The big-label recording industry, as we know it, will soon die. And the digital music delivery companies will kill them. But not because of piracy. It'll be because they will be better at the only job that is left for the recording industry to do: promotion and marketing.
Technology has made it possible for anyone to record music at home at low cost. Technology has made it possible for anyone to distribute that music world-wide on the internet for almost zero cost. But an unknown artist faces at least one critical problem: How do you get people to know you exist at all? You need marketing. You need promotion. The recording industry thinks that this will continue to be their job in a digital world. But once again they fail to see how technology will make them obsolete.
Right now the new Napster, Real Networks, iTunes, and a dozen other start-ups are trying to figure out how best to recommend new music to people based upon the music that they like. It's like Amazon.com's recommendations or Tivo's suggestions. Granted, some of those technologies are really lousy right now, but a lot of people are economically motivated to make them a lot better and soon. If Napster or iTunes makes these services better, it's money in the bank--they sell more tracks.
And while it's unclear whether the Dept. of Homeland Security will share their know-how, law enforcement agencies are ardently working on basically the same problem: How do you look at a set of relevant data points and predict something about a person? It might be looking at the music they've downloaded and predicting what other songs they will like or it could be looking at what library books they check out and predicting whether they will try to blow up federal buildings. But in both cases we are compiling databases of information and making predictions about human behavior.
And what happens when these technologies get really good? Well, for one thing we should worry some about our privacy and read the terms and agreements we click "I agree" on (and encourage our congress-critters to read the Patriot Act before voting "Aye!"), but the point here is that these advancing technologies have the potential to put the final nail in the recording industry's coffin. That unknown artist who records their own music and distributes it on the internet will also benefit from the advances in these recommendation/promotion technologies. The small group of people that do know about the artist's work inevitably have other likes that connect them to more potential fans. The best of these technologies can scale up exponentially in a friendster-like fashion. So, these potential fans get exposed to the unknown artist's music and if the music is good, they may like it. They may buy it. And the unknown artist's need for traditional promotion and marketing just decreased significantly.

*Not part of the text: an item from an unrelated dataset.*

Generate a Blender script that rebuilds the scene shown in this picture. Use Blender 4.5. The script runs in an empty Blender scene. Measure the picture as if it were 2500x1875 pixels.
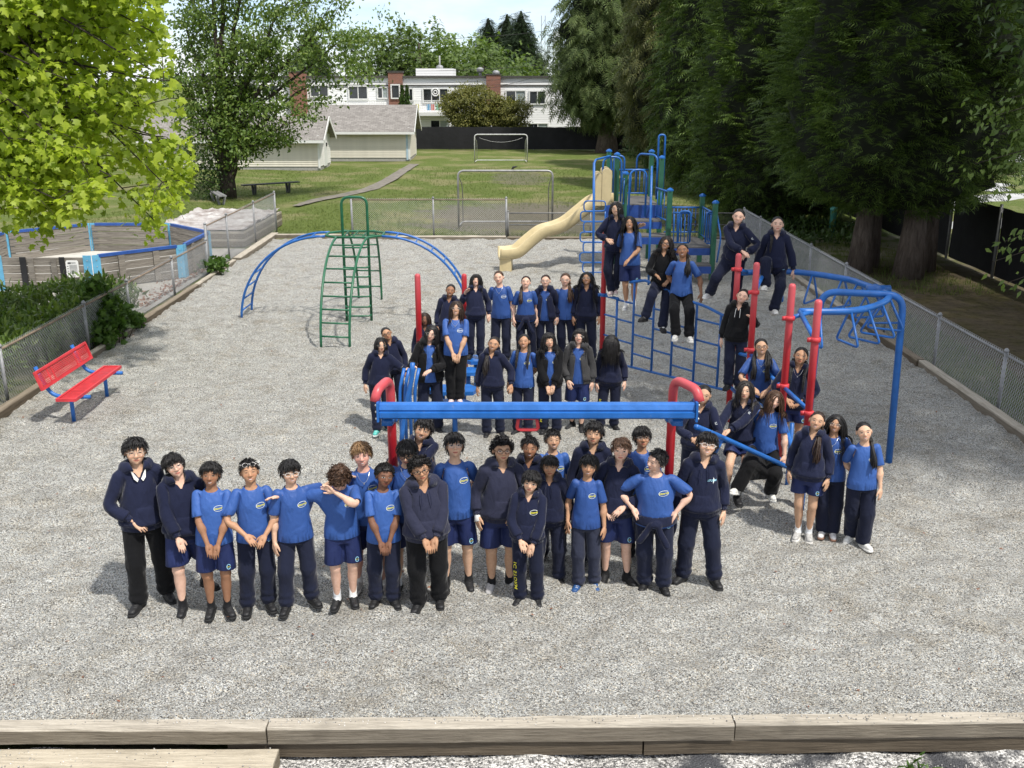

Sure, any artist that goes on world-wide tours and tries to put CDs in every store on several continents is still going to have a manager and will use a lot of currently existing industry infrastructure. But their bargaining position when they come to the table with the recording industry is totally changed. In this quickly-approaching new world they will need a very limited set of promotion and marketing services that they may even contract out on a tour-by-tour or CD-release by CD-release basis. There will be few to no reasons for them to sign away all their rights to an industry that co-opts all their royalties. Technology will shift the power in these relationships to artists and when that happens, an oblivious industry will finally sputter out its last wheezing breath.